── MATERIALS PROVIDED ──

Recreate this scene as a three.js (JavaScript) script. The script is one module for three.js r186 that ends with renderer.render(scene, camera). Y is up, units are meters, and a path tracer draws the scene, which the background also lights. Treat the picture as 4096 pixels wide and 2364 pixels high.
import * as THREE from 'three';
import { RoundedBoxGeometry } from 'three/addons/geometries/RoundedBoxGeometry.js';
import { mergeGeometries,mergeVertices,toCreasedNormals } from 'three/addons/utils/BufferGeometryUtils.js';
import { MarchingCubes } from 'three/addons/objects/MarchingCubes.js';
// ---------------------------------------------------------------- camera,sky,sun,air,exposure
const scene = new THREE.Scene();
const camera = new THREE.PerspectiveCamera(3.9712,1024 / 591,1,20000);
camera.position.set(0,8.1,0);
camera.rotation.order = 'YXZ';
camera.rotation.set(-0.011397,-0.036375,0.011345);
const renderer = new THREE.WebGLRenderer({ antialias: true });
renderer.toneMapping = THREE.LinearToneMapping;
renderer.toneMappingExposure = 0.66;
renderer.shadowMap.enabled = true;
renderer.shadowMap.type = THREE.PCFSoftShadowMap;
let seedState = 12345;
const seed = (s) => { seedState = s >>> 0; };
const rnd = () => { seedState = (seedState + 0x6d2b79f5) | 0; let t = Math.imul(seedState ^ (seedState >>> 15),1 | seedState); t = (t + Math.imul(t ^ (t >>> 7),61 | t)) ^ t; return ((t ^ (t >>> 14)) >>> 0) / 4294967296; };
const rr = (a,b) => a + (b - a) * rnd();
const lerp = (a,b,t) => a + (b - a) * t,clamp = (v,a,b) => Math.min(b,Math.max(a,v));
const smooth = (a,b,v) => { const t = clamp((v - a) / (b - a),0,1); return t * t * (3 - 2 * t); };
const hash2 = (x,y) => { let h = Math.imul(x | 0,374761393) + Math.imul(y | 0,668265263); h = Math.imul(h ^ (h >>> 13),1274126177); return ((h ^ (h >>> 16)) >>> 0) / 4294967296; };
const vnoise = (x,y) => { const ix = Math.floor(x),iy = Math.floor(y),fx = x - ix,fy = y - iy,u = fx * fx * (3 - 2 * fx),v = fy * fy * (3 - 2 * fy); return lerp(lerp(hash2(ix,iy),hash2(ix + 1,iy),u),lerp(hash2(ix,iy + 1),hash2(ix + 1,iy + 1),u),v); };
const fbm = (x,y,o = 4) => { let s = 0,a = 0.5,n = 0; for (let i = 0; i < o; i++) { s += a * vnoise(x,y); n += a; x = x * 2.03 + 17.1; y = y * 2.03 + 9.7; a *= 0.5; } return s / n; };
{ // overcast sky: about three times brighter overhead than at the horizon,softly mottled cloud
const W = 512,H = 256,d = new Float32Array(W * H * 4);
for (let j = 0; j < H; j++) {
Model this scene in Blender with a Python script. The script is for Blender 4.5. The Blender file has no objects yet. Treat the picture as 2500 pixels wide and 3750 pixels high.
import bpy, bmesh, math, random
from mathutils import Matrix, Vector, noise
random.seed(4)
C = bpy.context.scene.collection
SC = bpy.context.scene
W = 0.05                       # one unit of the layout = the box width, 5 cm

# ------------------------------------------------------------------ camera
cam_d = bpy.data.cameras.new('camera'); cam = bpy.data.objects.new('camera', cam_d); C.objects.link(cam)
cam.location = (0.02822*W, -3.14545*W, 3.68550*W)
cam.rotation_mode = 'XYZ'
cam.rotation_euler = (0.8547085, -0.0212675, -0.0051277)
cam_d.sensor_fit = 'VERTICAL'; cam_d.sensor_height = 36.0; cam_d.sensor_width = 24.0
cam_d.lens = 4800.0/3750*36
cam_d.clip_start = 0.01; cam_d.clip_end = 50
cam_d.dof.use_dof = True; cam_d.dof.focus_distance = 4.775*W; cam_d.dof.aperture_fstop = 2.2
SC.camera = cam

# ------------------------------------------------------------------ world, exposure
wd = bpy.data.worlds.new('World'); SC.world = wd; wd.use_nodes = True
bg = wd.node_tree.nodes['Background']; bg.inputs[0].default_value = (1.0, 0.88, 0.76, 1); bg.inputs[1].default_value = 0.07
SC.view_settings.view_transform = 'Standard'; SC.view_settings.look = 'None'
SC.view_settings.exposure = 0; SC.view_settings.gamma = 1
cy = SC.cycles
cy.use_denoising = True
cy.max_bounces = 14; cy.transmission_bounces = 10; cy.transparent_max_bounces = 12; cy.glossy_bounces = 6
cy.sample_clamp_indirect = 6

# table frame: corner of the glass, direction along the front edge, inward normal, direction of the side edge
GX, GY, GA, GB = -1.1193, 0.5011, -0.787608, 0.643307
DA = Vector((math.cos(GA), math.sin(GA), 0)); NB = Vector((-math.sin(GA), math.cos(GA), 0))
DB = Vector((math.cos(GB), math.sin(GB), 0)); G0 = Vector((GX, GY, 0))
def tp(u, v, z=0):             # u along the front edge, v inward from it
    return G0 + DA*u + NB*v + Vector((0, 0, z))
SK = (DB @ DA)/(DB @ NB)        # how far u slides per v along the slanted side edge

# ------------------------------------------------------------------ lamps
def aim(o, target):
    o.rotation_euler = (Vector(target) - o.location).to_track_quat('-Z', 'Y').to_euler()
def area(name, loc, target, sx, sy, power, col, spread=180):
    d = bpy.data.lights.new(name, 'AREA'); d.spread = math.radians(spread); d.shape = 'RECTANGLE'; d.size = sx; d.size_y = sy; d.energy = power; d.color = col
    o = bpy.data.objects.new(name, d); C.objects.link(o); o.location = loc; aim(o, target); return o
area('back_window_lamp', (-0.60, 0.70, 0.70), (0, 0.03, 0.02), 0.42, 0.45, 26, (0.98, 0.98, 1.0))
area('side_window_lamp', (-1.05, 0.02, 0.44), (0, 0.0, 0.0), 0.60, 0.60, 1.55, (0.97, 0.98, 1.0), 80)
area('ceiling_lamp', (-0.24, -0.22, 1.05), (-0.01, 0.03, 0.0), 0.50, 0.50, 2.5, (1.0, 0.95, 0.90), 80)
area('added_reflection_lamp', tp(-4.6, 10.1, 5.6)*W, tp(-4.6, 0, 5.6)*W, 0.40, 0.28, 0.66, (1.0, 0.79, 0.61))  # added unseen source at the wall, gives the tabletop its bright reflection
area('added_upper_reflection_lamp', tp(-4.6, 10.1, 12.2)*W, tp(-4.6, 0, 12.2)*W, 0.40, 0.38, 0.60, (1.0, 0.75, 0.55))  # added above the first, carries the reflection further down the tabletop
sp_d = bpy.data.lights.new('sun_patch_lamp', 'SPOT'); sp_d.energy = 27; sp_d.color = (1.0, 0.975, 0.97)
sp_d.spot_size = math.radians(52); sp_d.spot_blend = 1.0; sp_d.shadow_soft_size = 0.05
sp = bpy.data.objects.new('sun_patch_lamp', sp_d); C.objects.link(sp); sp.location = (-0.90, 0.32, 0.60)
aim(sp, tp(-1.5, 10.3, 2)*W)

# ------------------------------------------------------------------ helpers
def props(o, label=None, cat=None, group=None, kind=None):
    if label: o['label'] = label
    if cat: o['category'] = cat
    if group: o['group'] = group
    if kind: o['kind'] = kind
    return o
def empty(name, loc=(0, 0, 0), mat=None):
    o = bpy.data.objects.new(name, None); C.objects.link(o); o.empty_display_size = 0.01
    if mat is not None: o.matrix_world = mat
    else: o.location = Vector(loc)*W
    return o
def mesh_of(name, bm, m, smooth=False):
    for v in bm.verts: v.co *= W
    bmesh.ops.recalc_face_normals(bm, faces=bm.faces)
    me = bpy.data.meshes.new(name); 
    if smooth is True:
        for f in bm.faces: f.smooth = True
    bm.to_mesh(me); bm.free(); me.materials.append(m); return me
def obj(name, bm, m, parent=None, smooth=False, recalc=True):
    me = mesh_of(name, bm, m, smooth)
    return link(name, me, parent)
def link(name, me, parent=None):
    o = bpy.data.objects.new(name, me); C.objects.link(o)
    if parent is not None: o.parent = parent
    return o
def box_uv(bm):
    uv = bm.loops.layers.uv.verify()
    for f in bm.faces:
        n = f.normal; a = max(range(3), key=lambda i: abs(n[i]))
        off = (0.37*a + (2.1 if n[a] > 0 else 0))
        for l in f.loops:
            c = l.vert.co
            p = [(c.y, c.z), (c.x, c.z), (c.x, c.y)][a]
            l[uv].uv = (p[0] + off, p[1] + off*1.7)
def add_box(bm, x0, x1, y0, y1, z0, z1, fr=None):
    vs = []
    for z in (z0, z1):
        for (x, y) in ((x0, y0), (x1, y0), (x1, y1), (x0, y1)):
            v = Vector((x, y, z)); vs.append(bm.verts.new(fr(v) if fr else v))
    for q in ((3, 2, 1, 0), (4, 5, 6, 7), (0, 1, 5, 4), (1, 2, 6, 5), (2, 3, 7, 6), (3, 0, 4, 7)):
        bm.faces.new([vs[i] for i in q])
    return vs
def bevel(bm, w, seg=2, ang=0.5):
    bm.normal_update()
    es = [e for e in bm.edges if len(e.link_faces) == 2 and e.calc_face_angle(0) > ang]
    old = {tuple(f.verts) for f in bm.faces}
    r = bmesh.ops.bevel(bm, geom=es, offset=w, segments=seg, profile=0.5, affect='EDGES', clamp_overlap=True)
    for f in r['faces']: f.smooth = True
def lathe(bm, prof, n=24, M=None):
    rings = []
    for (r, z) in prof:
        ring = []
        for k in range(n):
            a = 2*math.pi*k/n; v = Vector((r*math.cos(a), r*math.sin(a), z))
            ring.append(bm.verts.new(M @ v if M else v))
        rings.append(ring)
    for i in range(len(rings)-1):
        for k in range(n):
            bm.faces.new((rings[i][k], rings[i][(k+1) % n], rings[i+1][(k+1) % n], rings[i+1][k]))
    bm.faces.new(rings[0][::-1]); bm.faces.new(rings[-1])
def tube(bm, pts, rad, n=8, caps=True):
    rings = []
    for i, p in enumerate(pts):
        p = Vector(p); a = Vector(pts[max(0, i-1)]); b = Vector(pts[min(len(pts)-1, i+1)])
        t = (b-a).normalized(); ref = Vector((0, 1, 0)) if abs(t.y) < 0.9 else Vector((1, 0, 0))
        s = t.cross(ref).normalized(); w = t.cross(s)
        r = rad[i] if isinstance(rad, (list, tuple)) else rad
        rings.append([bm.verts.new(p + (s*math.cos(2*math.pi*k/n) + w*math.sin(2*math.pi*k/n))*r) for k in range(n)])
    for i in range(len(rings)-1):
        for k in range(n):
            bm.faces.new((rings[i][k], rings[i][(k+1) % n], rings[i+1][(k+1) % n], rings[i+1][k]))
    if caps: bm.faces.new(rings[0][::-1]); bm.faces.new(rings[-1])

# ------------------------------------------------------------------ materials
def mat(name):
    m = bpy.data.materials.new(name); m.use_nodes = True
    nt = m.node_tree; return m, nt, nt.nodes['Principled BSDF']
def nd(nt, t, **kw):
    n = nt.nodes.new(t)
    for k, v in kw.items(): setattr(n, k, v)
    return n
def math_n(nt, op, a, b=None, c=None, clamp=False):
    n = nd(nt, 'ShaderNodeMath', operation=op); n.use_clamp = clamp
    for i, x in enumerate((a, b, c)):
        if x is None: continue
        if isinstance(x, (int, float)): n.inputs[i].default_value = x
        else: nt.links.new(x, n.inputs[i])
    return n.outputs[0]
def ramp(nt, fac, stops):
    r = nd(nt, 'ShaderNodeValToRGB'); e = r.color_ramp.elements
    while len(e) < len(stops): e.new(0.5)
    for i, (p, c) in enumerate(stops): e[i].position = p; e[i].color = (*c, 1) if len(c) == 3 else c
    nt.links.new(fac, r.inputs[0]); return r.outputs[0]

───

WHAT IS REQUIRED: Pick out every line with the string "lights" and copy it.

TASK RESULT:
Recreate this scene as a three.js (JavaScript) script. The script is one module for three.js r186 that ends with renderer.render(scene, camera). Y is up, units are meters, and a path tracer draws the scene, which the background also lights. Treat the picture as 4096 pixels wide and 2364 pixels high.
    d = bpy.data.lights.new(name, 'AREA'); d.spread = math.radians(spread); d.shape = 'RECTANGLE'; d.size = sx; d.size_y = sy; d.energy = power; d.color = col
sp_d = bpy.data.lights.new('sun_patch_lamp', 'SPOT'); sp_d.energy = 27; sp_d.color = (1.0, 0.975, 0.97)